▶ _TO DO_
Where a line holds "wide", copy it.

▶ _AVAILABLE DATA_
## Begin

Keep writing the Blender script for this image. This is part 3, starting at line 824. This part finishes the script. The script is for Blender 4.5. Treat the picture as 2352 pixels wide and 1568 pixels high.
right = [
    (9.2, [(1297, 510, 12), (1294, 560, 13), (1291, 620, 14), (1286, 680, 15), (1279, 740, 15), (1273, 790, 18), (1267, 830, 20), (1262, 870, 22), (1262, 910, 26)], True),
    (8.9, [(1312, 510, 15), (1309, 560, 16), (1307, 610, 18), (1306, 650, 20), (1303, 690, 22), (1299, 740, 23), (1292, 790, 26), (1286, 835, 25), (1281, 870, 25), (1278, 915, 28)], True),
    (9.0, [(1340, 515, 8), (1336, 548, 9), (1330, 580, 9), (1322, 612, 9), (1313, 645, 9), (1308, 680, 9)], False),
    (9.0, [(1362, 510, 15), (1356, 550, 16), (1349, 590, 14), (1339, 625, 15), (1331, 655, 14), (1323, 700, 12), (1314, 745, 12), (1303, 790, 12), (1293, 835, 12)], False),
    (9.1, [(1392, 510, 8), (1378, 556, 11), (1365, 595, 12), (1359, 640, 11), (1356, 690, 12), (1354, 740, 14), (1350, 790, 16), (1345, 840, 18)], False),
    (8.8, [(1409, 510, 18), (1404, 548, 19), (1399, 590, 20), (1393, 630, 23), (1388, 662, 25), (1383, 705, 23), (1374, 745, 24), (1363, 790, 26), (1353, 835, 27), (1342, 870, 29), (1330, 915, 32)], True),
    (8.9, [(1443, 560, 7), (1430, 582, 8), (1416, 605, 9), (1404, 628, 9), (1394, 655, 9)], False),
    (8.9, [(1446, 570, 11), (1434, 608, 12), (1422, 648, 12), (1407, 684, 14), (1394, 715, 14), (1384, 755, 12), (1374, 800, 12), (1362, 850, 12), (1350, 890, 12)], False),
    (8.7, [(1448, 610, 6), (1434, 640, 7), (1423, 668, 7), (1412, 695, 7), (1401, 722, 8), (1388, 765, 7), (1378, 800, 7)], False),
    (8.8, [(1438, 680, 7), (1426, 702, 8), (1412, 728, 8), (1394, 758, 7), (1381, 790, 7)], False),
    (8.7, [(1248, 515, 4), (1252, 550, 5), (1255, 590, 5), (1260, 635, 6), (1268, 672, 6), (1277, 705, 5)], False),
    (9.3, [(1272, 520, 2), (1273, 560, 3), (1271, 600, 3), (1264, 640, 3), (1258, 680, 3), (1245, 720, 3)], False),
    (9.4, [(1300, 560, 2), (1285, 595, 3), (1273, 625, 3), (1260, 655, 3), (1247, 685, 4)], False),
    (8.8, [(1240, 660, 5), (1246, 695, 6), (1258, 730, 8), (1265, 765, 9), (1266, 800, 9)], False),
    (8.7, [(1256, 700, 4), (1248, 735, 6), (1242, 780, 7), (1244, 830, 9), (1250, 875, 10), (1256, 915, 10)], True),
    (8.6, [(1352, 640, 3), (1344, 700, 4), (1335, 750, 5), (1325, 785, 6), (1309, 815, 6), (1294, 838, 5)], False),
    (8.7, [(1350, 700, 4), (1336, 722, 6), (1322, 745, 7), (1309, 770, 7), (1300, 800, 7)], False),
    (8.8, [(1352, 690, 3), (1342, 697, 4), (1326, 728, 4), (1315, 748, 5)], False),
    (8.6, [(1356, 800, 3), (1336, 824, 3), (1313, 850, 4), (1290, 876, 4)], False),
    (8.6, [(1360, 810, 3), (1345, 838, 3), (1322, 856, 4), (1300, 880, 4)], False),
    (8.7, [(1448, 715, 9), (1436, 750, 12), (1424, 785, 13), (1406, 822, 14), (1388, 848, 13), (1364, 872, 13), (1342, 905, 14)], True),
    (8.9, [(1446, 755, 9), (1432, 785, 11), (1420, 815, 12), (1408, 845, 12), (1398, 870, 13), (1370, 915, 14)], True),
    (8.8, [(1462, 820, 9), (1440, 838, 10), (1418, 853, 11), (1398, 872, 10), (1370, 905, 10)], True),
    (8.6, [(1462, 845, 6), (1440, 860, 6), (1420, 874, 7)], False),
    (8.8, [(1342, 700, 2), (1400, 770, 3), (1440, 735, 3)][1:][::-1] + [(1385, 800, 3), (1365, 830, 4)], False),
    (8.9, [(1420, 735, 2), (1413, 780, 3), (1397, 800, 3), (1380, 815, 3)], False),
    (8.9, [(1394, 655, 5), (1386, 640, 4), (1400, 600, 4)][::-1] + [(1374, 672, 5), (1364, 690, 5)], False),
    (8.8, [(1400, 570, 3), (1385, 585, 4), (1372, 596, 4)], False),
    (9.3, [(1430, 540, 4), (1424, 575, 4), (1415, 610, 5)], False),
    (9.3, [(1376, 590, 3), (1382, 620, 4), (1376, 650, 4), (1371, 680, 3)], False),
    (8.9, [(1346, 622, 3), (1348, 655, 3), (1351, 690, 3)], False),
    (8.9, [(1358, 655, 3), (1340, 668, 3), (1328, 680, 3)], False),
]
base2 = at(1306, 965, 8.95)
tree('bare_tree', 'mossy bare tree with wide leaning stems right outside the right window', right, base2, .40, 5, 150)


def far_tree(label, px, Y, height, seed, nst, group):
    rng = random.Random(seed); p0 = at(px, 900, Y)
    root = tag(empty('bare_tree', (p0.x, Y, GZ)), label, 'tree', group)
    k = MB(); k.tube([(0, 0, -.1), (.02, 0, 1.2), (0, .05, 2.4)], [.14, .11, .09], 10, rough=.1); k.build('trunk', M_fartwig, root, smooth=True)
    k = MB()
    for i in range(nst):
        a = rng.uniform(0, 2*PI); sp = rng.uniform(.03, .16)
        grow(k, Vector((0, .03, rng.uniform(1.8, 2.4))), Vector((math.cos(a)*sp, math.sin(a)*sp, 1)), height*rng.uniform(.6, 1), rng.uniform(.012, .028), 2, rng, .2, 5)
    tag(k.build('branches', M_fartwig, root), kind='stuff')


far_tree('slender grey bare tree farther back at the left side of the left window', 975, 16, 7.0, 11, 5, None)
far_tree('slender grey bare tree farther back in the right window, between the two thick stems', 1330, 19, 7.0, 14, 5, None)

## End

▶ _WRITTEN REPLY_
Keep writing the Blender script for this image. This is part 3, starting at line 824. This part finishes the script. The script is for Blender 4.5. Treat the picture as 2352 pixels wide and 1568 pixels high.
tree('bare_tree', 'mossy bare tree with wide leaning stems right outside the right window', right, base2, .40, 5, 150)